Saturday, November 01, 2014

More Architectural Tourism - A Field Trip




We were so fortunate to be able to take a trip to see works from two of the most significant american architects of the 20th century: Frank Lloyd Wright and I. M. Pei. I found it interesting that all the students recognized the buildings we visited - they had "seen" them, but few had visited or really delved into the heritage on their doorstep. Both the Civic Center and the Buck Institute are such visible parts of Marin's highway landscape. So it was a real treat to be able to enter, tour, and to really get acquainted with these two important architectural campuses. 


Our first stop was the Buck Institute for Aging; our guide was Ralph O'Rear (VP, Facilities and Planning). Pei had a hand several buildings that have played a part in my personal architectural experience: the Hancock Tower, and the Kennedy Library. The Tower was particularly familiar as I worked next door to it for many year, spent many a lunch hour in Copley Square absorbing the geometry and the reflections of Richardson's Trinity Church.

The Buck Institute had many familiar I. M. Pei design features: stark geometries, clean surfaces, and acute angles. Wandering around the lower passages, with long halls and 60-degree turns was a true mouse-in-maze experience - very disorienting, but saved by amazing, framed views out to the landscape.

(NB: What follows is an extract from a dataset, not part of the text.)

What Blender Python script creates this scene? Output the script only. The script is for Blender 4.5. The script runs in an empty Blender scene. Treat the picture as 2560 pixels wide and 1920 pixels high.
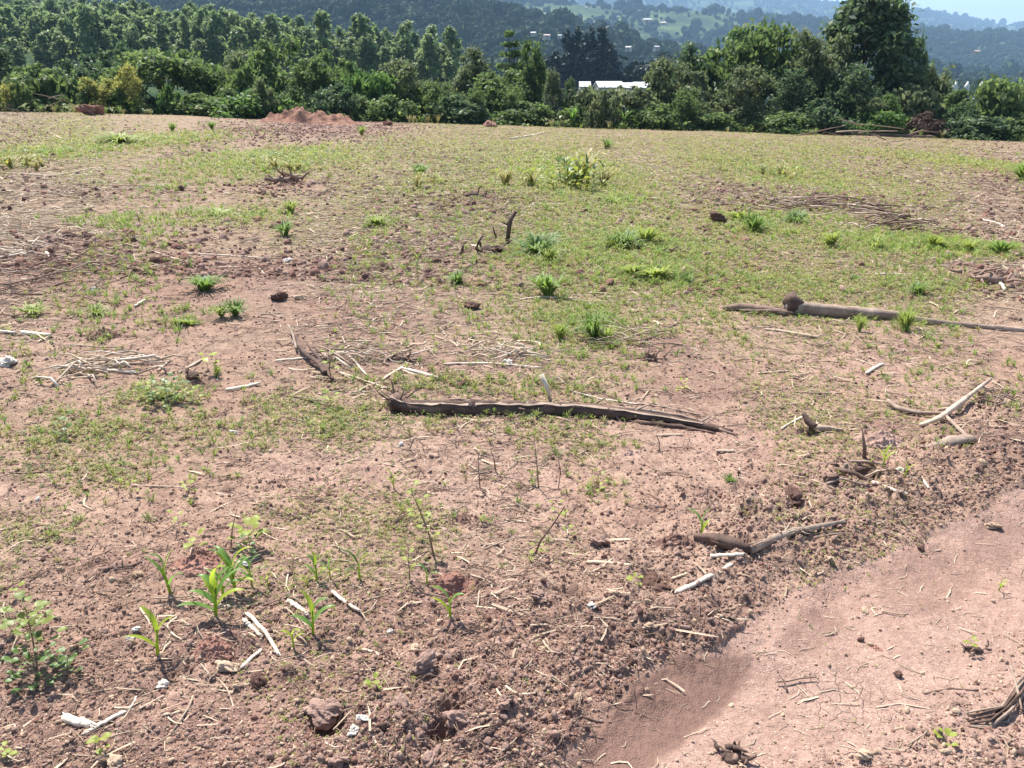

I have an even more personal connection with Wright, having grown up in Madison (my parents were married in, and I attended school at the Unitarian Church), and visited several on more than one occasion: the GuggenheimFalling Water, the Robie House, and the Unity Temple in Oak Park. I particularly recall seeing an exhibit called "Designs for an American Landscape", which showcased several intimate, unbuild projects that underscored his unconventional imagination and poetic vision.

The Civic Center was in amazingly good shape, and also had lots of familiar Wright design cues: dark passages and entries, taller and brighter public spaces, rhythmic details, and warm tones. The building was much longer that I had imagined, and balconies on the upper levels were surprisingly narrow.

Strange that when I was in architecture school, Wright had fallen out of fashion, and was derided for his "space ship architecture" by the faculty - who seemed to be more aligned with the post-modernist movement at that time.

In any case, I suppose you might think of these two facilities, or any remarkable piece of architecture as "being from another place". Or you can visit and reach into these places, and find the value that each designer can bring to a building.